New Innovative Workflow Concepts (Remove Tab Architecture)

This feature is dedicated to workflow efficiency and performance.

Problem
Browsers degrade computer performance due to tab <> memory management inefficiencies and a lack of proper design to maintain low memory footprint usage while browsing. It’s just not that clever of an idea to open a flat structure of tabs across the top bar.

Solution Concept
Browsers should provide a more tree-structured approach whereby users can “go into” and “come out of” workflows. For example, if I’m doing research, I need to be able to drill down into topics, sub topics, etc. but then when I’ve found my answers, I want to close those things and come back up without leaving the tabs open and leaking more memory into my session.

If performance is the goal, good design is the solution. We need to be able to work with the browser the same way we work with apps - one screen at a time.

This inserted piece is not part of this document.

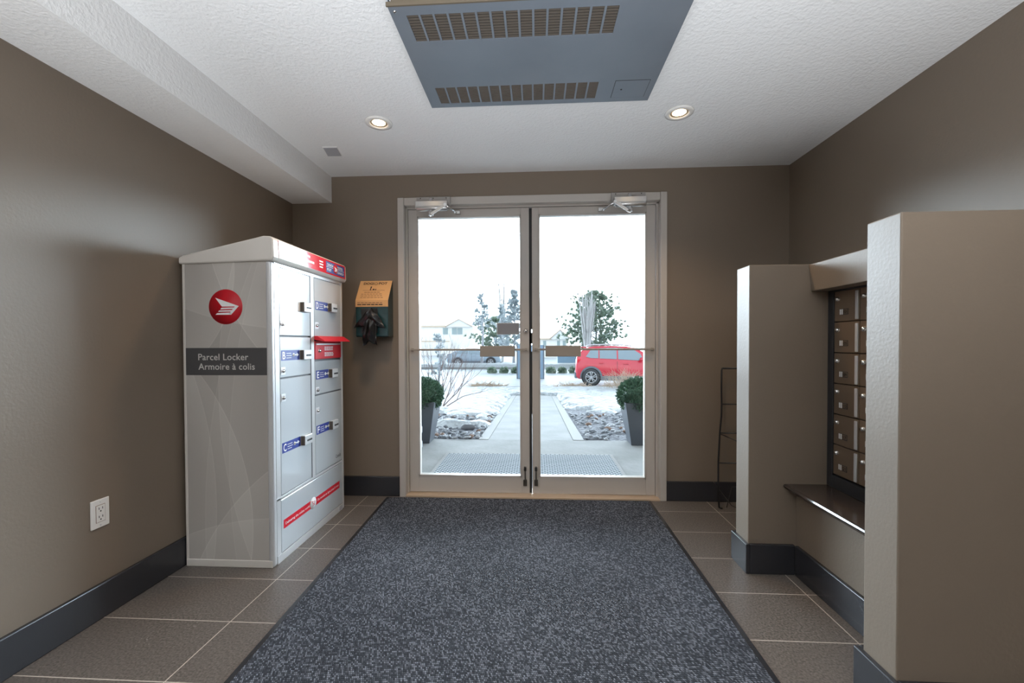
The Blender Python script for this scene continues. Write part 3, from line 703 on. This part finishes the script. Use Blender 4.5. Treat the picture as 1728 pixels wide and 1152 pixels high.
# lower panel with the red ribbon
LP = obj('lower_panel', MB().box(XF - .008, XF + .001, LY0 + .066, LY0 + .752, .042, .318), 'locker_door', T, bevel=.003)
obj('red_ribbon', MB().box(XF + .001, XF + .0018, LY0 + .085, LY0 + .710, .160, .206), 'red', LP)
obj('lettering', text_geo('Delivering the online world', (XF + .0018, LY0 + .100, .176), Fu, Fv, .235, .018, .0006, .01), 'white_ink', LP)
obj('lettering', text_geo('Du monde en ligne jusqu\'à vous', (XF + .0018, LY0 + .425, .178), Fu, Fv, .270, .018, .0006, .01), 'white_ink', LP)
obj('round_sticker', MB().disc((XF + .001, LY0 + .376, .184), (1, 0, 0), .034, .002, 32), 'white_ink', LP)
ct = MB().tube([Vector((XF + .0035, LY0 + .376 + a, .184 + b)) for a, b in ((-.020, .014), (-.012, .014), (-.006, -.006), (.014, -.006))], .0014, 5)
ct.tube([Vector((XF + .0035, LY0 + .376 + a, .184 + b)) for a, b in ((-.010, .008), (.016, .008), (.012, -.002), (-.007, -.002))], .0012, 5)
ct.disc((XF + .003, LY0 + .372, .172), (1, 0, 0), .003, .001, 10).disc((XF + .003, LY0 + .386, .172), (1, 0, 0), .003, .001, 10)
obj('cart_pictogram', ct, 'red', LP)
obj('maker_plate', MB().box(XF + .003, XF + .0038, LY1 - .07, LY1 - .03, .006, .034), 'grey_plate', T)
# left side artwork
Su, Sv = Vector((1, 0, 0)), Vector((0, 0, 1)); sy = LY0
obj('side_band', MB().box(LX0 + .006, LX1 - .026, sy - .0008, sy, .970, 1.107), 'banner_grey', sidep)
obj('lettering', text_geo('Parcel Locker', (LX0 + .076, sy - .0008, 1.046), Su, Sv, .262, None, .0008, .010, 1.03), 'side_ink', sidep)
obj('lettering', text_geo('Armoire à colis', (LX0 + .076, sy - .0008, .998), Su, Sv, .295, None, .0008, .010, 1.03), 'side_ink', sidep)
obj('emblem_disc', MB().disc((LX0 + .223, sy, 1.313), (0, -1, 0), .0875, .0012, 64), 'logo_red', sidep)
obj('emblem_wing', wings(Vector((LX0 + .223, sy - .0012, 1.313)), Su, Sv, .000462, .0008), 'white_ink', sidep)

# ============================================================ OUTDOOR THINGS
T = thing('outdoor_mat', 'grey ribbed rubber scraper mat on the terrace outside the doors', 'mat', (-.08, 3.93, -.02))
obj('ribbed_surface', MB().box(-.90, .74, 3.52, 4.29, -.019, -.010), 'ribbed_rubber', T)
obj('border', MB().box(-.93, -.90, 3.49, 4.32, -.02, -.012).box(.74, .77, 3.49, 4.32, -.02, -.012).box(-.9, .74, 3.49, 3.52, -.02, -.012).box(-.9, .74, 4.29, 4.32, -.02, -.012), 'concrete_edge', T, bevel=.002)

def leaves(mb, c, R, n, sz, R_, sq=.85):
    for i in range(n):
        d = Vector((R_.gauss(0, 1), R_.gauss(0, 1), R_.gauss(0, 1))).normalized()
        r = R * R_.uniform(.86, 1.06); p = Vector(c) + Vector((d.x * r, d.y * r, d.z * r * sq))
        t = (d + Vector((R_.uniform(-1, 1), R_.uniform(-1, 1), R_.uniform(-1, 1))) * .7).normalized(); s_ = t.orthogonal().normalized(); s_.rotate(Matrix.Rotation(R_.uniform(0, 6.28), 3, t))
        l = sz * R_.uniform(.7, 1.3); mb.add([p, p + t * l * .5 + s_ * l * .28, p + t * l, p + t * l * .5 - s_ * l * .28], [(0, 1, 2, 3)])
def shrub(x, y, label, seed):
    R_ = random.Random(seed)
    t = thing('potted_shrub', label, 'potted shrub', (x, y, -.02), 'round shrubs in tall planters by the doors')
    a, b, h = .11, .19, .48
    vs = [(x - a, y - a, -.02), (x + a, y - a, -.02), (x + a, y + a, -.02), (x - a, y + a, -.02), (x - b, y - b, h - .02), (x + b, y - b, h - .02), (x + b, y + b, h - .02), (x - b, y + b, h - .02)]
    i_ = .025
    vs += [(x - b + i_, y - b + i_, h - .02), (x + b - i_, y - b + i_, h - .02), (x + b - i_, y + b - i_, h - .02), (x - b + i_, y + b - i_, h - .02)]
    vs += [(p[0], p[1], h - .08) for p in vs[8:12]]
    fs = [(0, 3, 2, 1)] + [(i, (i + 1) % 4, (i + 1) % 4 + 4, i + 4) for i in range(4)] + [(i + 4, (i + 1) % 4 + 4, (i + 1) % 4 + 8, i + 8) for i in range(4)] + [(i + 8, (i + 1) % 4 + 8, (i + 1) % 4 + 12, i + 12) for i in range(4)] + [(12, 13, 14, 15)]
    obj('planter', MB().add(vs, fs), 'planter_grey', t, bevel=.004)
    mb = MB(); c = (x, y, .52); mb.sphere(c, .20, 18, 12, (1, 1, .85)); leaves(mb, c, .225, 5200, .030, R_)
    obj('foliage', mb, 'leaf_green', t)
    obj('stem', MB().tube([(x, y, h - .1), (x, y, .5)], .015, 8), 'bark', t)
shrub(-1.325, 4.84, 'round green shrub in a tall dark planter outside the left door leaf', 1)
shrub(1.165, 4.84, 'round green shrub in a tall dark planter outside the right door leaf', 2)

# banded block against the outer wall on the left
T = thing('stone_block', 'low pale banded stone block beside the left planter', 'block', (-1.42, 4.45, -.02))
mb = MB()
for i in range(4): z = -.02 + i * .08; e = .0 if i % 2 else .012; mb.box(-1.60 - e, -1.262 + e, 4.36 - e, 4.56 + e, z, z + .072)
obj('courses', mb, 'block_grey', T, bevel=.006); obj('joint_core', MB().box(-1.595, -1.27, 4.365, 4.555, -.02, .29), 'rock_dark', T)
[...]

Navigation on browsers needs to be completely re-designed to provide better user experience. We can do this by removing tabs entirely and focusing more on the concept of “state”. Think about it… when you are on a tab… you’re somewhere. When you’re on that tab you are on a website’s user experience. But the concept of one tab might be related to an interlinking of multiple tabs. (Ex. Website Admin > Blog post editor > Wikipedia article > link to some reference article.) If those are all tabs sitting side by side, how do they signal correlation and how would the user have any way to work with those tabs in a single state of completing a goal? The solution would be to:

  • We should only need one window
  • We should be able to go anywhere from that one window
  • We should understand what our goal is for browsing (what am I trying to do? Research a topic?)
  • We should make links go on a Z axis instead of horizontal tabs on a X axis
  • We should get rid of the concept of pages and start thinking in terms of tree structures (https://en.wikipedia.org/wiki/Tree_(data_structure))
  • We need to include vertical navigation (within) the window (think about a tree to the side of the browser where you can zoom in and out from where you are in the session?)
  • We need to introduce the concept of hold & check which is whereby a user hold’s their current link open with reference between that link and another link in order to cross-reference those two pages between each other. hold & check UX needs exclusive design.
  • We need dedicated UX tools to browsing - I should have multiple UX options for how I want to navigate - we should not be forced to use tabs

Thought: I should not have to go looking for a tab somewhere to get back to that page. I should be able to have a dedicated place in my workflow where I can get to specific branches of the tree. For example, in Evernote I use CMD+K to open up quick search where I can get to any of my notes, notebooks, or anything else. Should be the same way in a browser. We need to have a way to quickly get to nested structures of pages.

Results
The goal with this new design is to increase performance because there will be less tabs needed and less memory being used on the computer. It will also be more efficient in terms of browsing experience because users will not have to go looking for a tab instead they can simply navigate the tree, on the bases of new UX tooling. Overall people will work faster, and work smarter.

That’s all my ideas for now… but what do you guys think?